Home Sick


"It's not like it's anyone's fault that you're sick," is what he told me, and in that instant I realized everything about my associations with illness that make me so unwilling to stay in bed all day. I dragged myself through a 10F bike ride to work yesterday, despite my boss's gentle suggestion that perhaps I didn't need to pretend that I wasn't sick.

"You're not having fun now, are you?" my mother used to ask me, when I'd try to burrow into the bean bag in a corner of the kitchen, a mop bucket slowly filling up with my inability to keep down food. "I told you not to get sick."

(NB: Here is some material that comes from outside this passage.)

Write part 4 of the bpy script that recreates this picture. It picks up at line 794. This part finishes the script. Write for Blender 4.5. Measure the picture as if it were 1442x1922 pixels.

It's why I'm happy to have the house to myself when I can wallow, when I don't have to either look more pathetic than I feel or sit up straight without sniffling to prove that I am well enough for more soup. The hammock is filled with blankets, a carefully arranged cocooning with interlocking layers that keep the cold air out. The downside is that once I've exited, peeling back the edges so I can ooze out and slowly drop to the ground, I can never return, because it will never be the warm and cozy burrito it was before I disturbed the shell.

I still easily forget that being sick isn't necessarily a poor reflection on one's moral character. I still steadfastly claim that I am not sick through a hoarse throat and a layer of phlegm. My boss still sends me home early.